Well, the first one's a little "Hey this is scary give us some grant money"-ish. This has zero impact on real-world telecom systems in terms of detecting actual payloads BUT detecting some of the management channel info (via the external DS1 management channel) could actually matter in some cases. I'm still waiting for someone to put a trojan into the telecom control channels causing them to randomly reprovision themselves. That could have an impact that far exceeds mere PR... -TD
From: Chris Kuethe <chris.kuethe@gmail.com> Reply-To: Chris Kuethe <chris.kuethe@gmail.com> To: die@dieconsulting.com CC: Tyler Durden <camera_lumina@hotmail.com>, sunder@sunder.net, cypherpunks@al-qaeda.net Subject: Re: Optical Tempest FAQ Date: Thu, 2 Dec 2004 23:39:33 -0700
On Fri, 3 Dec 2004 01:01:57 -0500, Dave Emery <die@dieconsulting.com> wrote:
... In fact the greater hazard may sometimes be from red, yellow or green LEDs on the front of equipment that are directly driven with real data in order to allow troubleshooting - recovering data from one of those at a distance using a good telescope may be possible and most people don't think of the gentle flicker of the LED as carrying actual information that could be intercepted.
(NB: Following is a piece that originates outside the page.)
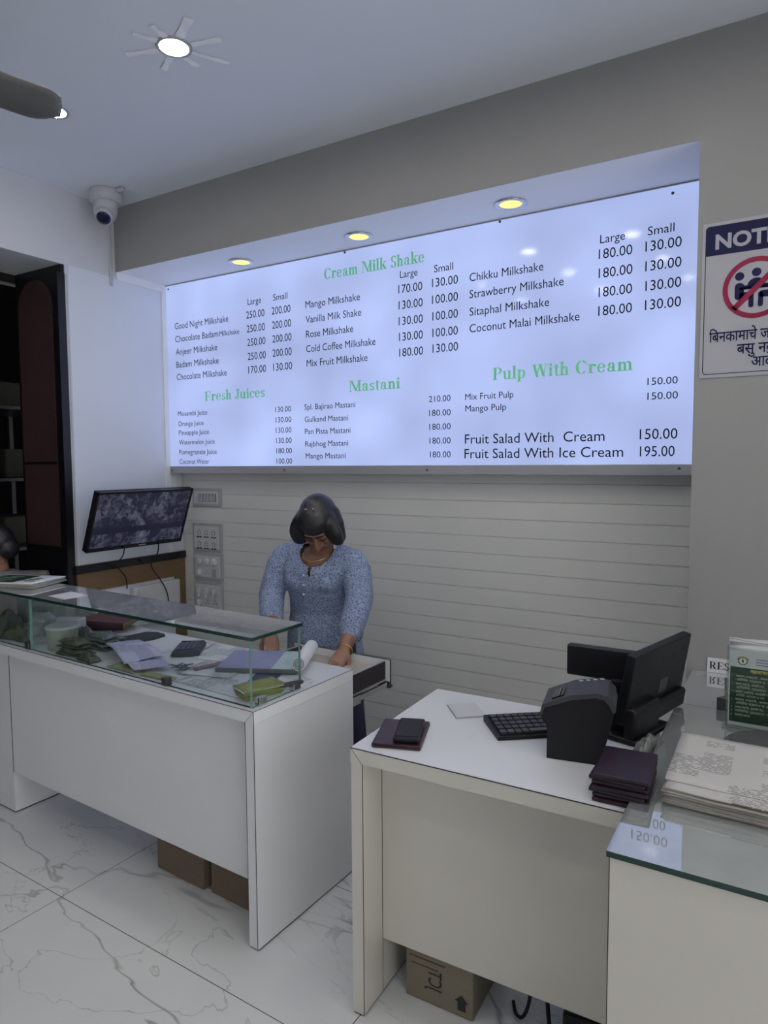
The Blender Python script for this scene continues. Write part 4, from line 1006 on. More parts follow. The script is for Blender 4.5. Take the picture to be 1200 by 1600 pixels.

Like this classic. Was just as much fun to reread as it was the first time. :)
http://www.google.ca/search?q=cache:YdHPMAbPMeAJ:www.applied-math.org/optical_tempest.pdf+black+tape+over+modem+lights+tempest&hl=en&client=firefox http://www.applied-math.org/optical_tempest.pdf
-- GDB has a 'break' feature; why doesn't it have 'fix' too?